* START Supplied information *
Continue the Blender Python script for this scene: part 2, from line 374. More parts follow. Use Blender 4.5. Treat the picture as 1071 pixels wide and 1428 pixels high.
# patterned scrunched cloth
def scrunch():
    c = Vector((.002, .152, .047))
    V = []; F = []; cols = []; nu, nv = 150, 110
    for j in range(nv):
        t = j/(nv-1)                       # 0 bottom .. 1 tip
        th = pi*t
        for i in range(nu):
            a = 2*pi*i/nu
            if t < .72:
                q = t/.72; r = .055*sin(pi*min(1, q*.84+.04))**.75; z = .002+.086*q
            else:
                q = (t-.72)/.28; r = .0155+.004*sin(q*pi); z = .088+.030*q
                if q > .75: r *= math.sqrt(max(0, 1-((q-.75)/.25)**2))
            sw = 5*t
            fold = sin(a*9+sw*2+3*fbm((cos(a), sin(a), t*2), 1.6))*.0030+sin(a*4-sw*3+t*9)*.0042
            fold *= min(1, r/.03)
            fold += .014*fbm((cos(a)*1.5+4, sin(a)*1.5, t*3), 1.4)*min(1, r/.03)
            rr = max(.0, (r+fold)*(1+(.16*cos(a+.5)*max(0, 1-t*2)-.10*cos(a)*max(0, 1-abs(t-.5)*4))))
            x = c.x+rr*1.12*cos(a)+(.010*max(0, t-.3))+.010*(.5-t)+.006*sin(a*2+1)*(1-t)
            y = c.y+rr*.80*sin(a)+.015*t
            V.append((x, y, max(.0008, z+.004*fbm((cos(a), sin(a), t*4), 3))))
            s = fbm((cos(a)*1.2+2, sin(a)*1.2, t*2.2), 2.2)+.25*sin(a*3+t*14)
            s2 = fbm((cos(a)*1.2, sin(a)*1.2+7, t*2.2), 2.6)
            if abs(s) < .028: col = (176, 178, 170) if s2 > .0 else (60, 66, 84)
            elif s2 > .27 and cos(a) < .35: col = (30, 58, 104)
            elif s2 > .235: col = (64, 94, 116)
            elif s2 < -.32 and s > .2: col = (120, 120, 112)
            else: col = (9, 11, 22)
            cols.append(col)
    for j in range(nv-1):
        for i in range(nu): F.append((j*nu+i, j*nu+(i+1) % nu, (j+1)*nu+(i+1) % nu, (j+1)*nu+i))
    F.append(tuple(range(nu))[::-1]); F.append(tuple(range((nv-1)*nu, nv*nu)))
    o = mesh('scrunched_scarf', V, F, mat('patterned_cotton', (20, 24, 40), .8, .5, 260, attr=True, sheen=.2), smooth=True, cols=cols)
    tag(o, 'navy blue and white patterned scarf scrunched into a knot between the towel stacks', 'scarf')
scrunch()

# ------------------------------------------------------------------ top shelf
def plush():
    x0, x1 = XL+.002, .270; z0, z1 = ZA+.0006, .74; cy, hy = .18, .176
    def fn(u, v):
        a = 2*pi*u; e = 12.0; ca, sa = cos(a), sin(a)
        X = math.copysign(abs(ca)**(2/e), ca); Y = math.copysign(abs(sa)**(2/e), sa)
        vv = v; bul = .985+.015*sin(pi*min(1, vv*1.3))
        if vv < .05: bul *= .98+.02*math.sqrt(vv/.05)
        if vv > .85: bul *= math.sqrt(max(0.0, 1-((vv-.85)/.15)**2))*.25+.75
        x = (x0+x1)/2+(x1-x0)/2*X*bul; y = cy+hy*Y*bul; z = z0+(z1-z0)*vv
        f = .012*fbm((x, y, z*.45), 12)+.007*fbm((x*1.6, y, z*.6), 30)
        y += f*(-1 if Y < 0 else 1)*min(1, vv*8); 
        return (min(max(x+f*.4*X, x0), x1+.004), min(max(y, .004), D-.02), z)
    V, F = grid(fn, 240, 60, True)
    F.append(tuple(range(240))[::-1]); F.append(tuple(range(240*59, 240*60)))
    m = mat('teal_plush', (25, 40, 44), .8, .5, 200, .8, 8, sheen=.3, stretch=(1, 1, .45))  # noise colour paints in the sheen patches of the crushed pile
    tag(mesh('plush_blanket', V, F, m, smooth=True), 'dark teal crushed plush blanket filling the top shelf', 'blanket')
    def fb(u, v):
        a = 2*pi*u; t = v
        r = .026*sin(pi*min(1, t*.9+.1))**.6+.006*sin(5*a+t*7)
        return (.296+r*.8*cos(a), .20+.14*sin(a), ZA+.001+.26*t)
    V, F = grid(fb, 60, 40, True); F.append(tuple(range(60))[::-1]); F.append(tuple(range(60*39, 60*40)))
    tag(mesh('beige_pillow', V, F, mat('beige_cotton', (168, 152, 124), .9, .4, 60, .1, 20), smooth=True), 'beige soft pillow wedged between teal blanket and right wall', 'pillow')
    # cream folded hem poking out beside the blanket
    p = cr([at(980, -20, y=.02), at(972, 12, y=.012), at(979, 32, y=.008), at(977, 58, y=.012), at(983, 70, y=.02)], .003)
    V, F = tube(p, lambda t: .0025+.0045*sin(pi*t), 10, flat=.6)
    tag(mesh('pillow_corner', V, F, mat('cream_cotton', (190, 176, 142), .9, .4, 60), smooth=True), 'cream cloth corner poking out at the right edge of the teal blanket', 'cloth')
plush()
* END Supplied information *
→ **Brief**
Retype all of the material, keeping each line exact.

→ **Written answer**
Continue the Blender Python script for this scene: part 2, from line 374. More parts follow. Use Blender 4.5. Treat the picture as 1071 pixels wide and 1428 pixels high.
# patterned scrunched cloth
def scrunch():
    c = Vector((.002, .152, .047))
    V = []; F = []; cols = []; nu, nv = 150, 110
    for j in range(nv):
        t = j/(nv-1)                       # 0 bottom .. 1 tip
        th = pi*t
        for i in range(nu):
            a = 2*pi*i/nu
            if t < .72:
                q = t/.72; r = .055*sin(pi*min(1, q*.84+.04))**.75; z = .002+.086*q
            else:
                q = (t-.72)/.28; r = .0155+.004*sin(q*pi); z = .088+.030*q
                if q > .75: r *= math.sqrt(max(0, 1-((q-.75)/.25)**2))
            sw = 5*t
            fold = sin(a*9+sw*2+3*fbm((cos(a), sin(a), t*2), 1.6))*.0030+sin(a*4-sw*3+t*9)*.0042
            fold *= min(1, r/.03)
            fold += .014*fbm((cos(a)*1.5+4, sin(a)*1.5, t*3), 1.4)*min(1, r/.03)
            rr = max(.0, (r+fold)*(1+(.16*cos(a+.5)*max(0, 1-t*2)-.10*cos(a)*max(0, 1-abs(t-.5)*4))))
            x = c.x+rr*1.12*cos(a)+(.010*max(0, t-.3))+.010*(.5-t)+.006*sin(a*2+1)*(1-t)
            y = c.y+rr*.80*sin(a)+.015*t
            V.append((x, y, max(.0008, z+.004*fbm((cos(a), sin(a), t*4), 3))))
            s = fbm((cos(a)*1.2+2, sin(a)*1.2, t*2.2), 2.2)+.25*sin(a*3+t*14)
            s2 = fbm((cos(a)*1.2, sin(a)*1.2+7, t*2.2), 2.6)
            if abs(s) < .028: col = (176, 178, 170) if s2 > .0 else (60, 66, 84)
            elif s2 > .27 and cos(a) < .35: col = (30, 58, 104)
            elif s2 > .235: col = (64, 94, 116)
            elif s2 < -.32 and s > .2: col = (120, 120, 112)
            else: col = (9, 11, 22)
            cols.append(col)
    for j in range(nv-1):
        for i in range(nu): F.append((j*nu+i, j*nu+(i+1) % nu, (j+1)*nu+(i+1) % nu, (j+1)*nu+i))
    F.append(tuple(range(nu))[::-1]); F.append(tuple(range((nv-1)*nu, nv*nu)))
    o = mesh('scrunched_scarf', V, F, mat('patterned_cotton', (20, 24, 40), .8, .5, 260, attr=True, sheen=.2), smooth=True, cols=cols)
    tag(o, 'navy blue and white patterned scarf scrunched into a knot between the towel stacks', 'scarf')
scrunch()

# ------------------------------------------------------------------ top shelf
def plush():
    x0, x1 = XL+.002, .270; z0, z1 = ZA+.0006, .74; cy, hy = .18, .176
    def fn(u, v):
        a = 2*pi*u; e = 12.0; ca, sa = cos(a), sin(a)
        X = math.copysign(abs(ca)**(2/e), ca); Y = math.copysign(abs(sa)**(2/e), sa)
        vv = v; bul = .985+.015*sin(pi*min(1, vv*1.3))
        if vv < .05: bul *= .98+.02*math.sqrt(vv/.05)
        if vv > .85: bul *= math.sqrt(max(0.0, 1-((vv-.85)/.15)**2))*.25+.75
        x = (x0+x1)/2+(x1-x0)/2*X*bul; y = cy+hy*Y*bul; z = z0+(z1-z0)*vv
        f = .012*fbm((x, y, z*.45), 12)+.007*fbm((x*1.6, y, z*.6), 30)
        y += f*(-1 if Y < 0 else 1)*min(1, vv*8); 
        return (min(max(x+f*.4*X, x0), x1+.004), min(max(y, .004), D-.02), z)
    V, F = grid(fn, 240, 60, True)
    F.append(tuple(range(240))[::-1]); F.append(tuple(range(240*59, 240*60)))
    m = mat('teal_plush', (25, 40, 44), .8, .5, 200, .8, 8, sheen=.3, stretch=(1, 1, .45))  # noise colour paints in the sheen patches of the crushed pile
    tag(mesh('plush_blanket', V, F, m, smooth=True), 'dark teal crushed plush blanket filling the top shelf', 'blanket')
    def fb(u, v):
        a = 2*pi*u; t = v
        r = .026*sin(pi*min(1, t*.9+.1))**.6+.006*sin(5*a+t*7)
        return (.296+r*.8*cos(a), .20+.14*sin(a), ZA+.001+.26*t)
    V, F = grid(fb, 60, 40, True); F.append(tuple(range(60))[::-1]); F.append(tuple(range(60*39, 60*40)))
    tag(mesh('beige_pillow', V, F, mat('beige_cotton', (168, 152, 124), .9, .4, 60, .1, 20), smooth=True), 'beige soft pillow wedged between teal blanket and right wall', 'pillow')
    # cream folded hem poking out beside the blanket
    p = cr([at(980, -20, y=.02), at(972, 12, y=.012), at(979, 32, y=.008), at(977, 58, y=.012), at(983, 70, y=.02)], .003)
    V, F = tube(p, lambda t: .0025+.0045*sin(pi*t), 10, flat=.6)
    tag(mesh('pillow_corner', V, F, mat('cream_cotton', (190, 176, 142), .9, .4, 60), smooth=True), 'cream cloth corner poking out at the right edge of the teal blanket', 'cloth')
plush()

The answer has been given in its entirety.